#### Task prompt:
Nothing outside the range is to be copied. From the entries below, reproduce exactly the lines starting at the one with "Model this scene" and ending at the one with "PI = math.pi", without pictures.

#### Records supplied:

↓↓↓

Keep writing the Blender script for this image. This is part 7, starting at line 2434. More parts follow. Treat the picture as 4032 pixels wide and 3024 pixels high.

↑↑↑
↓↓↓

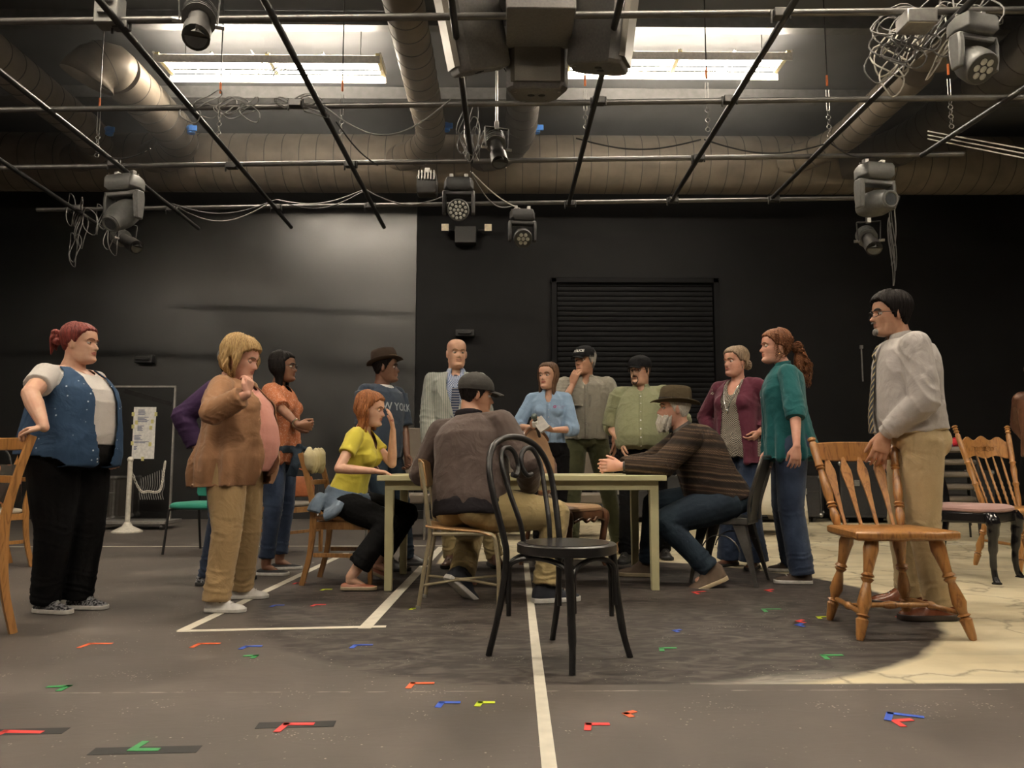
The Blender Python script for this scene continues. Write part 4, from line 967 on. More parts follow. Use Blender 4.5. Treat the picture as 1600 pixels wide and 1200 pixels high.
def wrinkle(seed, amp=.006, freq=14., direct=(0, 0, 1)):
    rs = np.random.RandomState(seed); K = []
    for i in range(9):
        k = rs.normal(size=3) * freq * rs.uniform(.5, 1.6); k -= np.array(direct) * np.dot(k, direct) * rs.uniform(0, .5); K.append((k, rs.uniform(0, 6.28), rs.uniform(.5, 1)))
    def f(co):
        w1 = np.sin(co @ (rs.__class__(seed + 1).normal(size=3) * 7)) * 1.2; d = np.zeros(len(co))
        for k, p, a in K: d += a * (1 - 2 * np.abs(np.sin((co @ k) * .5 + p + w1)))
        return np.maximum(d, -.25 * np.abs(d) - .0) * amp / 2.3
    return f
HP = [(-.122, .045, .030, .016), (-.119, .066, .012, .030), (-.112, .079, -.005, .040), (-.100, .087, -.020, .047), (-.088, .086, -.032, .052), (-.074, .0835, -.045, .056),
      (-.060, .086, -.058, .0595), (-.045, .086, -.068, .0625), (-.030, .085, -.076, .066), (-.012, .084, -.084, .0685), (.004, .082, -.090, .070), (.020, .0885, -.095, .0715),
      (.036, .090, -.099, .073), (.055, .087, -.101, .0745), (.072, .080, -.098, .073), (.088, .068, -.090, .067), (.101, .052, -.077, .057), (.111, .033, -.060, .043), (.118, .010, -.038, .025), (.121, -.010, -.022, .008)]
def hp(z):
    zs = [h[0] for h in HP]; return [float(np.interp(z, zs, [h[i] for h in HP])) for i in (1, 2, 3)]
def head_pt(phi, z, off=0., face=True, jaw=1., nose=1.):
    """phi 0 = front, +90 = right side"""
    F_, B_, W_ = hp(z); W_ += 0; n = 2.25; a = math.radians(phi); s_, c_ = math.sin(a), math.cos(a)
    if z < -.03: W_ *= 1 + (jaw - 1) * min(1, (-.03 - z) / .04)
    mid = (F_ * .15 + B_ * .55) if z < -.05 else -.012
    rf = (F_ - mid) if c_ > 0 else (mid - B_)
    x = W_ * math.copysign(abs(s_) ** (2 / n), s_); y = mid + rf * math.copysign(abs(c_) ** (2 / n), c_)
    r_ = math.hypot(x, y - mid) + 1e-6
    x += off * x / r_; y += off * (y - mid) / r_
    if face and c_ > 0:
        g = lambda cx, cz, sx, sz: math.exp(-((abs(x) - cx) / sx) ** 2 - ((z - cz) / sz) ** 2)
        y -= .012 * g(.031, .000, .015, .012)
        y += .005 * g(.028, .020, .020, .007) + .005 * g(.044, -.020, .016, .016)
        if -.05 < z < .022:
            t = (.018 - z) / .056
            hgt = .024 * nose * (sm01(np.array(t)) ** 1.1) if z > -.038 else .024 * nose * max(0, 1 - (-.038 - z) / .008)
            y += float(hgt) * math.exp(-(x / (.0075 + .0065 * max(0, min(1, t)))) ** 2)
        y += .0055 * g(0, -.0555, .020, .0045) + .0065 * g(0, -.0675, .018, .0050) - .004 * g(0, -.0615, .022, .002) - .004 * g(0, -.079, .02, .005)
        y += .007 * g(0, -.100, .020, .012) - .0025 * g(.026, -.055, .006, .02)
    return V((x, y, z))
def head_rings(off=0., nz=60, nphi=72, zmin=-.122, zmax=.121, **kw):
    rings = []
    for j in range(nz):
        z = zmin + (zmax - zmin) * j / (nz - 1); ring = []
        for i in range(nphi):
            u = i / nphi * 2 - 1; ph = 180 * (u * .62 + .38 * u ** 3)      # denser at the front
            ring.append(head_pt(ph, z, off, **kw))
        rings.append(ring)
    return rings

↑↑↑
↓↓↓

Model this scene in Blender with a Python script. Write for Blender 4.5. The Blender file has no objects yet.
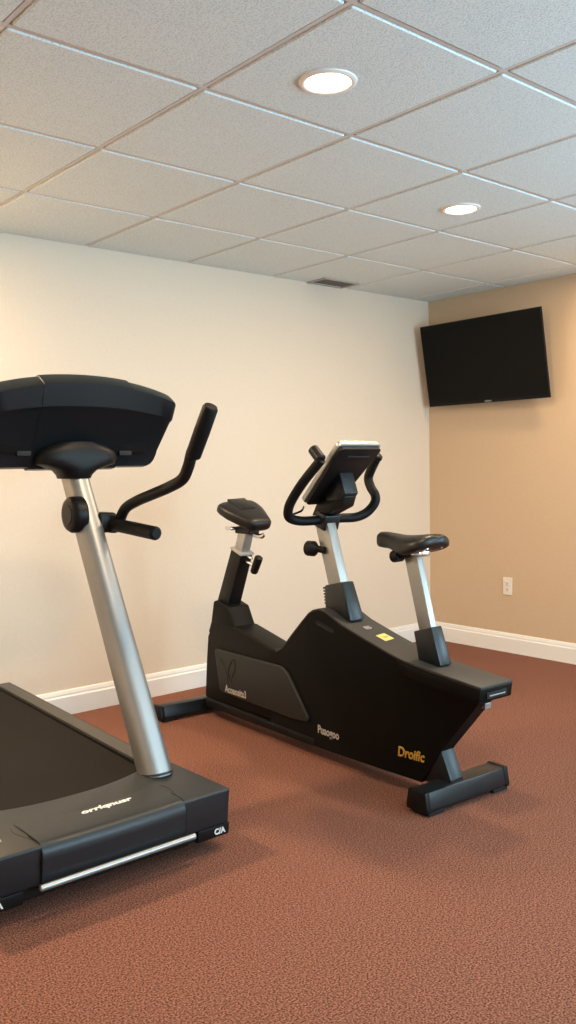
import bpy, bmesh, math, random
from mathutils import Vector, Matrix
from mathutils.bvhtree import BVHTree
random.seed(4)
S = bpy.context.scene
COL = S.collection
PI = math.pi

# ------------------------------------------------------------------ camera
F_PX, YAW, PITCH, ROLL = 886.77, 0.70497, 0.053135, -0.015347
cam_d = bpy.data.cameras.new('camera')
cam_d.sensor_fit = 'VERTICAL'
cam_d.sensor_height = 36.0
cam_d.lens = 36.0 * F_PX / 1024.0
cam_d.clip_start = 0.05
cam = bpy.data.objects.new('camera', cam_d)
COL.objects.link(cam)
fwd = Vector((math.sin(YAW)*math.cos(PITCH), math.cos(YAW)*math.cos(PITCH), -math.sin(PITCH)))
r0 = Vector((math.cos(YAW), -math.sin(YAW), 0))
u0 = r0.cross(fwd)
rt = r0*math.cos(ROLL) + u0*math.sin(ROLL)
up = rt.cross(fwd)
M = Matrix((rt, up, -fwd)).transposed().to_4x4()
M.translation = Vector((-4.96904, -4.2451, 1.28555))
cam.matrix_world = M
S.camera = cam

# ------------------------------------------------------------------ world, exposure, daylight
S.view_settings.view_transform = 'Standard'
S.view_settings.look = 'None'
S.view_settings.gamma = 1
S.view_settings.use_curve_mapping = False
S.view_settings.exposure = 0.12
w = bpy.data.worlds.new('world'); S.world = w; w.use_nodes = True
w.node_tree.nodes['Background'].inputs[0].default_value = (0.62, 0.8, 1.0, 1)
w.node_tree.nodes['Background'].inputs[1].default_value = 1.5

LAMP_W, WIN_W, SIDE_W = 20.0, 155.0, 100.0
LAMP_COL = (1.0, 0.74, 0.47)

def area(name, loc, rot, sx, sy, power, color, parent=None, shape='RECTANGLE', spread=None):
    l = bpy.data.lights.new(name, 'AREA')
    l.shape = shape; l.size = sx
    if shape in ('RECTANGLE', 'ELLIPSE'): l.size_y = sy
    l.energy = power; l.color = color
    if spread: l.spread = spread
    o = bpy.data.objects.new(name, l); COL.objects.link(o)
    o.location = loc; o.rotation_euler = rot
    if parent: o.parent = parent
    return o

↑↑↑

#### Task result:
Model this scene in Blender with a Python script. Write for Blender 4.5. The Blender file has no objects yet.
import bpy, bmesh, math, random
from mathutils import Vector, Matrix
from mathutils.bvhtree import BVHTree
random.seed(4)
S = bpy.context.scene
COL = S.collection
PI = math.pi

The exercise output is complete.